A curve like this can also only work if weapon levels are somewhat difficult to obtain, and if silver weapons themselves are also somewhat rare. The idea should be that getting to A rank should only happen late game, and that the really strong weapons are valuable, and thus, the Silver weapons being overpowered doesn’t impact most of the game balance, and the devs can balance around when you would get these weapons, and approximately which characters could use them at specific chapters.

If you don’t like the overpowered silver weapons, i like the idea of defense penalties. for the ranged weapons, i don’t think much is necessary for bows, but magic should probably have low might for all spells compared to even swords (like fibulventr being like 11 might A rank or something). knives should also either lose a lot of debuff power, or lose pretty much all their damage.

this is all my thoughts, as someone who hasn’t really dug into the design element of Fire Emblem.

Conquest weapon system was fine

I think the community has two big misconceptions about weapons without durability:

  1. Without weapon durability, resource management is eliminated/weakened/less fun
  2. It is impossible to balance weapons without durability

I think both of these are misguided and here is why:

  1. Resource management is streamlined, not reduced when durability is eliminated. Managing items/gold has not been particularly interesting in any of the fire emblem games i’ve played because the games give you so much gold that conserving durability is only relevant with rarer weapons that are not commonly sold. Fates Conquest was the first time when money actually felt valuable and limited. This is because Fate’s designers never had to worry about whether the weapons they had already handed out would break and therefore didn’t feel the need to saddle the player with extra money just in case. When durability is eliminated, the supply of weapons can be more limited (because as I said before you don’t have to worry about players breaking weapons), causing your resource management choices to actually matter. It provides greater incentives for players to complete side objectives that reward them with items/gold.
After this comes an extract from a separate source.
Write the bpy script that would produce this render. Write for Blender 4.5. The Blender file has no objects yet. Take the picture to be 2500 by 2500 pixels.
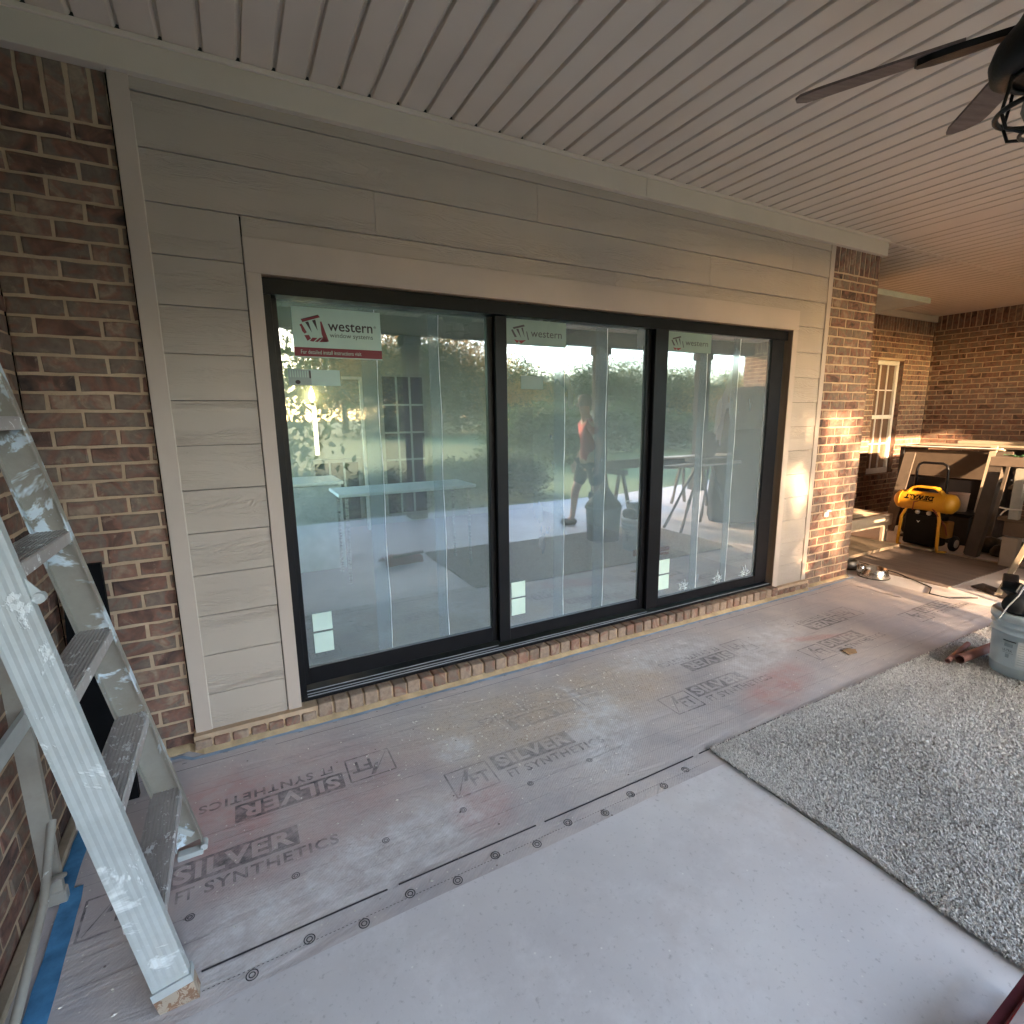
import bpy, math, random
import numpy as np
from mathutils import Vector, Matrix
random.seed(7)
RNG = np.random.default_rng(11)
scene = bpy.context.scene
COL = scene.collection

# ------------------------------------------------------------ camera, sky, sun, exposure
CAM = Vector((0.0, -2.5965, 1.5))
cam_d = bpy.data.cameras.new('camera')
cam_d.lens = 18.111
cam_d.sensor_width = 36.0
cam_d.clip_start = 0.02
cam_d.clip_end = 2000
cam = bpy.data.objects.new('camera', cam_d)
COL.objects.link(cam)
_r = Vector((0.88142907, -0.47216986, -0.01176472))
_u = Vector((0.09637719, 0.15541723, 0.98313627))
_f = Vector((0.46237888, 0.86769874, -0.18249567))
cam.matrix_world = Matrix(((_r.x, _u.x, -_f.x, CAM.x), (_r.y, _u.y, -_f.y, CAM.y), (_r.z, _u.z, -_f.z, CAM.z), (0, 0, 0, 1)))
scene.camera = cam

SUN_EL = 13.3
SUN_SLOPE = 0.25                      # light travels (SUN_SLOPE, 1) over the ground
world = bpy.data.worlds.new("World")
scene.world = world
world.use_nodes = True
wt = world.node_tree
wt.nodes.clear()
sky = wt.nodes.new('ShaderNodeTexSky')
sky.sky_type = 'NISHITA'
sky.sun_disc = False
sky.sun_elevation = math.radians(SUN_EL)
sky.sun_rotation = math.radians(194)
sky.air_density = 1.0
sky.dust_density = 1.2
sky.ozone_density = 1.6
bg = wt.nodes.new('ShaderNodeBackground')
bg.inputs[1].default_value = 0.15
wo = wt.nodes.new('ShaderNodeOutputWorld')
wt.links.new(sky.outputs[0], bg.inputs[0])
wt.links.new(bg.outputs[0], wo.inputs[0])

sun_d = bpy.data.lights.new('sun', 'SUN')
sun_d.energy = 2.0
sun_d.angle = math.radians(0.6)
sun_d.color = (1.0, 0.66, 0.38)
sun = bpy.data.objects.new('sun', sun_d)
COL.objects.link(sun)
sun.rotation_euler = Vector((SUN_SLOPE, 1.0, -0.243)).to_track_quat('-Z', 'Y').to_euler()
sun.location = (-5, -20, 8)

scene.view_settings.view_transform = 'Standard'
scene.view_settings.look = 'None'
scene.view_settings.gamma = 1.0
scene.view_settings.exposure = 4.3
scene.cycles.max_bounces = 10
scene.cycles.diffuse_bounces = 5
scene.cycles.transparent_max_bounces = 16

# ------------------------------------------------------------ helpers: materials
def nodes_of(m):
    m.use_nodes = True
    nt = m.node_tree
    return nt, nt.nodes, nt.links, nt.nodes['Principled BSDF']

def tex_coord(nt, scale=(1, 1, 1), kind='Object', rot=(0, 0, 0)):
    tc = nt.nodes.new('ShaderNodeTexCoord')
    mp = nt.nodes.new('ShaderNodeMapping')
    mp.inputs['Scale'].default_value = scale
    mp.inputs['Rotation'].default_value = rot
    nt.links.new(tc.outputs[kind], mp.inputs[0])
    return mp.outputs[0]

def noise(nt, vec, scale=5.0, detail=4.0, rough=0.55, dist=0.0):
    n = nt.nodes.new('ShaderNodeTexNoise')
    n.inputs['Scale'].default_value = scale
    n.inputs['Detail'].default_value = detail
    n.inputs['Roughness'].default_value = rough
    n.inputs['Distortion'].default_value = dist
    nt.links.new(vec, n.inputs['Vector'])
    return n.outputs[0]

def ramp(nt, fac, stops, interp='LINEAR'):
    r = nt.nodes.new('ShaderNodeValToRGB')
    r.color_ramp.interpolation = interp
    els = r.color_ramp.elements
    while len(els) < len(stops): els.new(0.5)
    for e, (p, c) in zip(els, stops):
        e.position = p
        e.color = (c, c, c, 1) if isinstance(c, (int, float)) else tuple(c) + (1,)
    nt.links.new(fac, r.inputs[0])
    return r.outputs[0]

def mix(nt, fac, a, b, mode='MIX'):
    m = nt.nodes.new('ShaderNodeMix')
    m.data_type = 'RGBA'
    m.blend_type = mode
    for sock, v in ((m.inputs[0], fac), (m.inputs[6], a), (m.inputs[7], b)):
        if isinstance(v, (int, float)): sock.default_value = v
        elif isinstance(v, tuple): sock.default_value = v + (1,) if len(v) == 3 else v
        else: nt.links.new(v, sock)
    return m.outputs[2]

def math_n(nt, op, a, b=None, c=None, clamp=False):
    m = nt.nodes.new('ShaderNodeMath')
    m.operation = op
    m.use_clamp = clamp
    for i, v in enumerate((a, b, c)):
        if v is None: continue
        if isinstance(v, (int, float)): m.inputs[i].default_value = v
        else: nt.links.new(v, m.inputs[i])
    return m.outputs[0]

def bump(nt, bsdf, h, strength=0.3, dist=0.01):
    b = nt.nodes.new('ShaderNodeBump')
    b.inputs['Strength'].default_value = strength
    b.inputs['Distance'].default_value = dist
    nt.links.new(h, b.inputs['Height'])
    nt.links.new(b.outputs[0], bsdf.inputs['Normal'])

def plain(name, col, rough=0.6, metal=0.0, var=0.12, vscale=8.0, bmp=0.0, bscale=60.0, spec=0.28, stretch=(1, 1, 1), coat=0.0):
    m = bpy.data.materials.new(name)
    nt, N, L, b = nodes_of(m)
    v = tex_coord(nt, stretch)
    n = noise(nt, v, vscale, 5, 0.6)
    lo = tuple(c * (1 - var) for c in col); hi = tuple(min(1, c * (1 + var)) for c in col)
    L.new(ramp(nt, n, [(0.3, lo), (0.7, hi)]), b.inputs['Base Color'])
    b.inputs['Metallic'].default_value = metal
    b.inputs['Specular IOR Level'].default_value = spec
    b.inputs['Coat Weight'].default_value = coat
    rr = ramp(nt, noise(nt, v, vscale * 2.3, 3), [(0.3, max(0, rough - 0.07)), (0.7, min(1, rough + 0.07))])
    L.new(rr, b.inputs['Roughness'])
    if bmp: bump(nt, b, noise(nt, v, bscale, 4, 0.6), bmp, 0.004)
    return m

def emit(name, col, strength):
    m = bpy.data.materials.new(name)
    nt, N, L, b = nodes_of(m)
    b.inputs['Base Color'].default_value = tuple(col) + (1,)
    b.inputs['Emission Color'].default_value = tuple(col) + (1,)
    b.inputs['Emission Strength'].default_value = strength
    return m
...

Getting rid of durability also makes weapon management less bloated and tedious. You don’t have multiple weapons with only a few uses yet taking up unnecessary space. You don’t have to worry about the unknown longterm costs of using a powerful weapon when it’s useful in the short term (durability makes people think they should hoard which is bad because hoarding isn’t a good strategy. The argument that infinite uses invalidates powerful early game weapons is bad because it’s almost always more efficient and optimal to just use the weapon even with durability). You don’t have any annoying moments when you realize that you didn’t double because your sword only had one use left.
    TLDR Eliminating durability means you can make funds and weapons more limited, increasing the value of gold and items and making your purchasing choices more strategic and matter much more.
  2. A lot of people have made the argument that just because Fates did a poor job balancing weapons with durability means it’s more difficult, but I think that might, hit, availability, (which everyone forgets) and weight are enough to balance without all the special debuffs. As mentioned in point 1, price is a much more interesting balancing option with infinite durability as well. How exactly the stats of weapons should be set up to do this can’t just be stated in abstract because the context of the stats of the units who use the weapons are also important, and I can’t have many examples because not many games have tried weapon durability, but I don’t think we should just assume it’s harder just because Fates failed at it.